Este é o sentido da arte de glosar entre os cantadores – pegar a idéia alheia (e um par de rimas obrigatórias, pois são dois versos) e desenvolvê-la. 
 
Artistas fazem isso o tempo todo, sem pedir licença. Não é a mesma coisa da imitação descarada, do furto, da apropriação dolosa. Quando a gente cria, está muitas vezes tentando desenvolver uma idéia que pegou de uma obra alheia. 



 
Stephen King queria escrever algo parecido com O Senhor dos Anéis, uma luta do Bem contra o Mal num mundo semi-destruído. Escreveu A Torre Negra, uma série de romances numa ambientação de faroeste futurista. Isso lhe deu liberdade para comentar e desenvolver muitos temas contidos na obra de J. R. R. Tolkien, mas ele não estava furtando. Estava glosando – a seu modo. 
 
James Joyce usou a Odisséia de Homero como base para seu Ulisses. Por que? Dizia ele que Ulisses era um herói completo, um homem completo, que Homero nos apresenta como filho, como marido, como pai, como guerreiro, como estrategista, como navegador... Ele transpôs esse personagem para a Dublin de 1904 e seu romance é uma gigantesca glosa dos temas homéricos. 

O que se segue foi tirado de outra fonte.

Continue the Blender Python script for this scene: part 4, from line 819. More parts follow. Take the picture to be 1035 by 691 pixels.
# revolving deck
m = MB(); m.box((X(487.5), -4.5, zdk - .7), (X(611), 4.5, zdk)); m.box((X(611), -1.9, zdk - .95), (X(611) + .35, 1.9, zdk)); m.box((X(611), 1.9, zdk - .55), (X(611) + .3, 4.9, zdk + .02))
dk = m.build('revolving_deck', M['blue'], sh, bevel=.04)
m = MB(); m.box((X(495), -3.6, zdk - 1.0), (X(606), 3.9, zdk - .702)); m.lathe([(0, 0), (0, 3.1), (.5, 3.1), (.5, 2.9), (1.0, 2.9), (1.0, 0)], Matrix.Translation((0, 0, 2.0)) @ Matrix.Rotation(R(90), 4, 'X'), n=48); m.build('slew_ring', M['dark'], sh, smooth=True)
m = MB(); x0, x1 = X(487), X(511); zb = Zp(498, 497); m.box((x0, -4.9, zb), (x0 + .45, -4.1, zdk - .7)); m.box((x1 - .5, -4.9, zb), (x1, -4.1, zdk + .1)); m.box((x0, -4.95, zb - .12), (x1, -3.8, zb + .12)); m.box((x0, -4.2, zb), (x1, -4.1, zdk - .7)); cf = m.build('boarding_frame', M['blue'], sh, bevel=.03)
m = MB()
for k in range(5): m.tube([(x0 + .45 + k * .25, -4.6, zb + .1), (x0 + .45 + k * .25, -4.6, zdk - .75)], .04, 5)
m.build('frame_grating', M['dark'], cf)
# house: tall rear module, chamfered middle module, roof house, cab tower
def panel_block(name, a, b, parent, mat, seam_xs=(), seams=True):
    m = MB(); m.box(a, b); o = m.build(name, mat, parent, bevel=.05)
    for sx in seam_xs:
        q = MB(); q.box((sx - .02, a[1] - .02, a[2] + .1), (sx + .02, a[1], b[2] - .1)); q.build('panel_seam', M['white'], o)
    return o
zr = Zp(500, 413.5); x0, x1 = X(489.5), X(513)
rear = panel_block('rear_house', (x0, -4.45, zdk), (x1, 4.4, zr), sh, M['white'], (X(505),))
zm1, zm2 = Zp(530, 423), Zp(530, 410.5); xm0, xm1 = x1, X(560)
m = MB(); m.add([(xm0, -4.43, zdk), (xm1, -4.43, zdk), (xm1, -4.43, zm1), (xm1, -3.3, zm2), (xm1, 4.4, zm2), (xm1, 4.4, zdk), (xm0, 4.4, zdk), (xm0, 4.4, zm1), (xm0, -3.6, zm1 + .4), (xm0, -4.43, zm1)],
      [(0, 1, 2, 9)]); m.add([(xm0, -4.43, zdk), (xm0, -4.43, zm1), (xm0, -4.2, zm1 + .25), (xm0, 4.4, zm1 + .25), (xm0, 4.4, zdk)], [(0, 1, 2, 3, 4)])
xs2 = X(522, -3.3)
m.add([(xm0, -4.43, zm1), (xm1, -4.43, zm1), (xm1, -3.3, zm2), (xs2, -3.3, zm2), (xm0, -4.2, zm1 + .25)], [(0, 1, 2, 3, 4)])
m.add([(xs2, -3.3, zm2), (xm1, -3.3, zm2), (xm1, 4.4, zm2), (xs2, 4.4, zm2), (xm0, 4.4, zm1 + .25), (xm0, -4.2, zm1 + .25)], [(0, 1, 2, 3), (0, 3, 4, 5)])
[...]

(Robert Eggers, "Nosferatu", 2024) 

 
O recente filme Nosferatu, de Robert Eggers, é mais uma glosa à narrativa básica do Drácula de Bram Stoker. Eggers (como já tinham feito F. W. Murnau, Francis Coppola, Werner Herzog...) pega o fio central da história e constrói um filme novo em cima dele. Está plagiando ou adaptando? Nenhum dos dois: está glosando, desenvolvendo, ampliando a seu modo os conteúdos presentes no livro de Stoker. 
 
Guimarães Rosa gostava do “Romance da Donzela Guerreira”, um antigo poema em versos sobre uma moça que vai à guerra vestida de homem; usou essa história à sua maneira, como um elemento essencial do Grande Sertão: Veredas, a história de Diadorim. 
 
São glosas. Glosar pressupõe uma admiração pela idéia original, e por isso muitos desses autores fazem questão de deixar clara essa ligação, seja no próprio corpo da obra, seja através de entrevistas ou artigos. 
 
Voltando ao exemplo dos Rolling Stones, que deu motivo para esta conversa: se alguém pegar o rock dos anos 1960 vai encontrar um grande número de versos, trechos melódicos, estribilhos, riffs de guitarra, que foram copiados dos músicos norte-americanos dos anos 1930, 1940, por aí.  Depois da era digital, o uso de samplers e de loops só fez potencializar esse tipo de utilização.
 
Quando a gente diz que a Arte (música, literatura, teatro, o que for) é um empreendimento coletivo, este conceito inclui também a presença dessas ligações em que a mesma idéia é retrabalhada ao longo dos anos e dos séculos por visões diferentes, talentos diferentes, pontos de vista diferentes.